EXERCISE:
From the first line of the listing below to the line with "R = math.radians", print each line exactly, and nothing more. Leave out the pictures.

────

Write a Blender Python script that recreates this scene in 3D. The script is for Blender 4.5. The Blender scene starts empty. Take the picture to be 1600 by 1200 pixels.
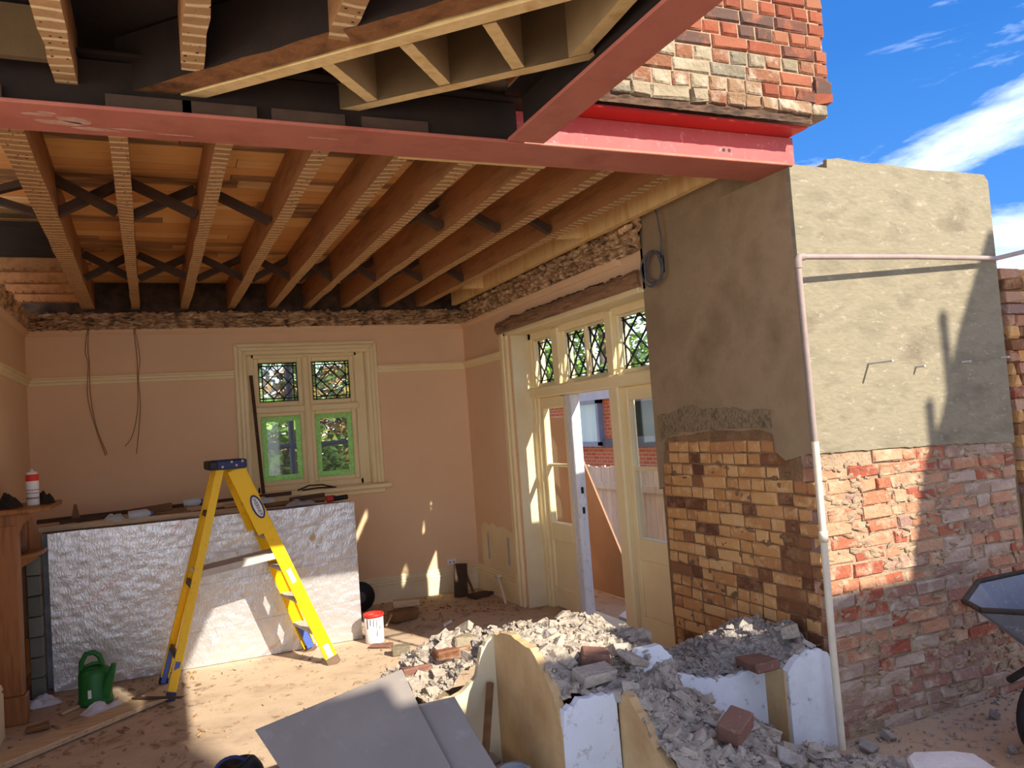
import bpy, bmesh, math, random
from mathutils import Vector, Matrix, noise

random.seed(7)
SC = bpy.context.scene
COL = SC.collection
R = math.radians

# ------------------------------------------------------------------ camera
def make_camera():
    yaw, pit, roll = 4.15503571e-01, 4.86570029e-02, -7.24980656e-02
    f = Vector((math.sin(yaw)*math.cos(pit), math.cos(yaw)*math.cos(pit), math.sin(pit)))
    r0 = Vector((math.cos(yaw), -math.sin(yaw), 0)); u0 = r0.cross(f)
    r = math.cos(roll)*r0 + math.sin(roll)*u0
    u = -math.sin(roll)*r0 + math.cos(roll)*u0
    cd = bpy.data.cameras.new('camera'); co = bpy.data.objects.new('camera', cd); COL.objects.link(co)
    m = Matrix((r, u, -f)).transposed().to_4x4(); m.translation = Vector((0, 0, 1.6))
    co.matrix_world = m
    cd.sensor_width = 36.0; cd.lens = 36.0*1251.0/1600.0; cd.clip_start = .02; cd.clip_end = 300
    SC.camera = co
make_camera()

SC.view_settings.view_transform = 'Standard'; SC.view_settings.look = 'None'
SC.view_settings.gamma = 1.0; SC.view_settings.use_curve_mapping = False
SC.view_settings.exposure = 0.0
EXPO = 1.42
SC.view_settings.exposure = EXPO
SC.cycles.max_bounces = 12; SC.cycles.diffuse_bounces = 8; SC.cycles.transparent_max_bounces = 16; SC.cycles.use_denoising = True

def S(r, g, b):
    def c(v):
        v /= 255.0
        return v/12.92 if v <= .04045 else ((v+.055)/1.055)**2.4
    return (c(r), c(g), c(b), 1.0)

# ------------------------------------------------------------------ sun and sky
sd = bpy.data.lights.new('sun', 'SUN'); so = bpy.data.objects.new('sun', sd); COL.objects.link(so)
SUN_DIR = Vector((-.271, .809, -.522)).normalized()
so.rotation_euler = SUN_DIR.to_track_quat('-Z', 'Y').to_euler()
sd.energy = 3.4; sd.angle = R(.55); sd.color = (1.0, .90, .76)

def make_world():
    w = bpy.data.worlds.new('sky'); SC.world = w; w.use_nodes = True
    nt = w.node_tree; nt.nodes.clear(); N = nt.nodes.new; L = nt.links.new
    out = N('ShaderNodeOutputWorld'); bg = N('ShaderNodeBackground'); tc = N('ShaderNodeTexCoord')
    sep = N('ShaderNodeSeparateXYZ'); L(tc.outputs['Generated'], sep.inputs[0])
    ramp = N('ShaderNodeValToRGB'); L(sep.outputs['Z'], ramp.inputs[0])
    e = ramp.color_ramp.elements
    e[0].position = 0.0; e[0].color = (1.0, 1.02, 1.05, 1)
    e[1].position = .75; e[1].color = S(28, 70, 141)
    x = e.new(.09); x.color = (.72, .82, .95, 1)
    x = e.new(.19); x.color = S(61, 113, 178)
    x = e.new(.38); x.color = S(42, 95, 162)
    # wispy cloud streaks, stretched along the horizon
    mp = N('ShaderNodeMapping'); mp.inputs['Scale'].default_value = (1.4, 1.4, 5.0)
    mp.inputs['Rotation'].default_value = (R(10), R(-45), 0); mp.inputs['Location'].default_value = (-.2, 0, 2)
    L(tc.outputs['Generated'], mp.inputs[0])
    n1 = N('ShaderNodeTexNoise'); n1.inputs['Scale'].default_value = 1.25; n1.inputs['Detail'].default_value = 8
    n1.inputs['Roughness'].default_value = .62; n1.inputs['Distortion'].default_value = .35
    L(mp.outputs[0], n1.inputs['Vector'])
    r2 = N('ShaderNodeValToRGB'); L(n1.outputs['Fac'], r2.inputs[0])
    r2.color_ramp.elements[0].position = .46; r2.color_ramp.elements[0].color = (0, 0, 0, 1)
    r2.color_ramp.elements[1].position = .88; r2.color_ramp.elements[1].color = (.72, .72, .72, 1)
    mx = N('ShaderNodeMix'); mx.data_type = 'RGBA'
    L(r2.outputs[0], mx.inputs['Factor']); L(ramp.outputs[0], mx.inputs['A']); mx.inputs['B'].default_value = (2.7, 2.7, 2.7, 1)
    L(mx.outputs['Result'], bg.inputs['Color']); bg.inputs['Strength'].default_value = 0.86
    L(bg.outputs[0], out.inputs[0])
make_world()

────

SOLUTION TO THIS EXERCISE:
Write a Blender Python script that recreates this scene in 3D. The script is for Blender 4.5. The Blender scene starts empty. Take the picture to be 1600 by 1200 pixels.
import bpy, bmesh, math, random
from mathutils import Vector, Matrix, noise

random.seed(7)
SC = bpy.context.scene
COL = SC.collection
R = math.radians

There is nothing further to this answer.